- Brief: Would you quote the material below from its first line through the line containing "scene.render.resolution_x = 1024;", exactly and with both ends included?

>> Start Recorded information

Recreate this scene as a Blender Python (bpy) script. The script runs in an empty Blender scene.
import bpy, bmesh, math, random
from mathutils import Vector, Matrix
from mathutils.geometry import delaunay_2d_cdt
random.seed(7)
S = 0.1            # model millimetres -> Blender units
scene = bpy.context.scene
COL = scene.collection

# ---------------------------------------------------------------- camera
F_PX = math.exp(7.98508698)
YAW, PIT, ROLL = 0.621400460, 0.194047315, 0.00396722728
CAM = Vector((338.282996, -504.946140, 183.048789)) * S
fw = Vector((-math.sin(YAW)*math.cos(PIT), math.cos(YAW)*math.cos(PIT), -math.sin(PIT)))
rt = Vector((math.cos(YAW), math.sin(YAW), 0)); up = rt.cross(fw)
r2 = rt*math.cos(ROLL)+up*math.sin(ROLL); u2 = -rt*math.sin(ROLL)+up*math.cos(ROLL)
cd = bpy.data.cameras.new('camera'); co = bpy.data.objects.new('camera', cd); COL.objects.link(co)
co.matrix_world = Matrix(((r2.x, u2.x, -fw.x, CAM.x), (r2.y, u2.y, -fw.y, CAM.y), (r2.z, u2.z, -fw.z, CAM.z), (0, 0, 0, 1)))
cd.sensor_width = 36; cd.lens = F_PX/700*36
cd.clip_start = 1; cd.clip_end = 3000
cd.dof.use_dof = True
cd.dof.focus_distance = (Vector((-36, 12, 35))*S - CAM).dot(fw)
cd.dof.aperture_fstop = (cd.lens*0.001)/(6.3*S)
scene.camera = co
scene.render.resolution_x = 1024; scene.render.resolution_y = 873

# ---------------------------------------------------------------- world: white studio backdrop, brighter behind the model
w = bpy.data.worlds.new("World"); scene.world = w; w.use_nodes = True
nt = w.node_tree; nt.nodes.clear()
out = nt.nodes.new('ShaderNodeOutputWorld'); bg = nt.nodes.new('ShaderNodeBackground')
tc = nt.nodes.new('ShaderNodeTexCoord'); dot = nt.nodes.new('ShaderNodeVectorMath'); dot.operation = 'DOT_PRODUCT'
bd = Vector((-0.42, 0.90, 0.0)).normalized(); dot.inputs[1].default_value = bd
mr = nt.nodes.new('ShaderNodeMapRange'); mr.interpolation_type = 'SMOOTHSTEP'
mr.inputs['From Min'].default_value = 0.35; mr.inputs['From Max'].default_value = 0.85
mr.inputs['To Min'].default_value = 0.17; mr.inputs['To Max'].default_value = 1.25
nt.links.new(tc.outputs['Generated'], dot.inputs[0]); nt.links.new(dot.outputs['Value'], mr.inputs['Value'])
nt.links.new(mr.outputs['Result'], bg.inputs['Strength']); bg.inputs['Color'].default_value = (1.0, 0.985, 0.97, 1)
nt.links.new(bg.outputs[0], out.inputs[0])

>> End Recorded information

- Result below:
Recreate this scene as a Blender Python (bpy) script. The script runs in an empty Blender scene.
import bpy, bmesh, math, random
from mathutils import Vector, Matrix
from mathutils.geometry import delaunay_2d_cdt
random.seed(7)
S = 0.1            # model millimetres -> Blender units
scene = bpy.context.scene
COL = scene.collection

# ---------------------------------------------------------------- camera
F_PX = math.exp(7.98508698)
YAW, PIT, ROLL = 0.621400460, 0.194047315, 0.00396722728
CAM = Vector((338.282996, -504.946140, 183.048789)) * S
fw = Vector((-math.sin(YAW)*math.cos(PIT), math.cos(YAW)*math.cos(PIT), -math.sin(PIT)))
rt = Vector((math.cos(YAW), math.sin(YAW), 0)); up = rt.cross(fw)
r2 = rt*math.cos(ROLL)+up*math.sin(ROLL); u2 = -rt*math.sin(ROLL)+up*math.cos(ROLL)
cd = bpy.data.cameras.new('camera'); co = bpy.data.objects.new('camera', cd); COL.objects.link(co)
co.matrix_world = Matrix(((r2.x, u2.x, -fw.x, CAM.x), (r2.y, u2.y, -fw.y, CAM.y), (r2.z, u2.z, -fw.z, CAM.z), (0, 0, 0, 1)))
cd.sensor_width = 36; cd.lens = F_PX/700*36
cd.clip_start = 1; cd.clip_end = 3000
cd.dof.use_dof = True
cd.dof.focus_distance = (Vector((-36, 12, 35))*S - CAM).dot(fw)
cd.dof.aperture_fstop = (cd.lens*0.001)/(6.3*S)
scene.camera = co
scene.render.resolution_x = 1024; scene.render.resolution_y = 873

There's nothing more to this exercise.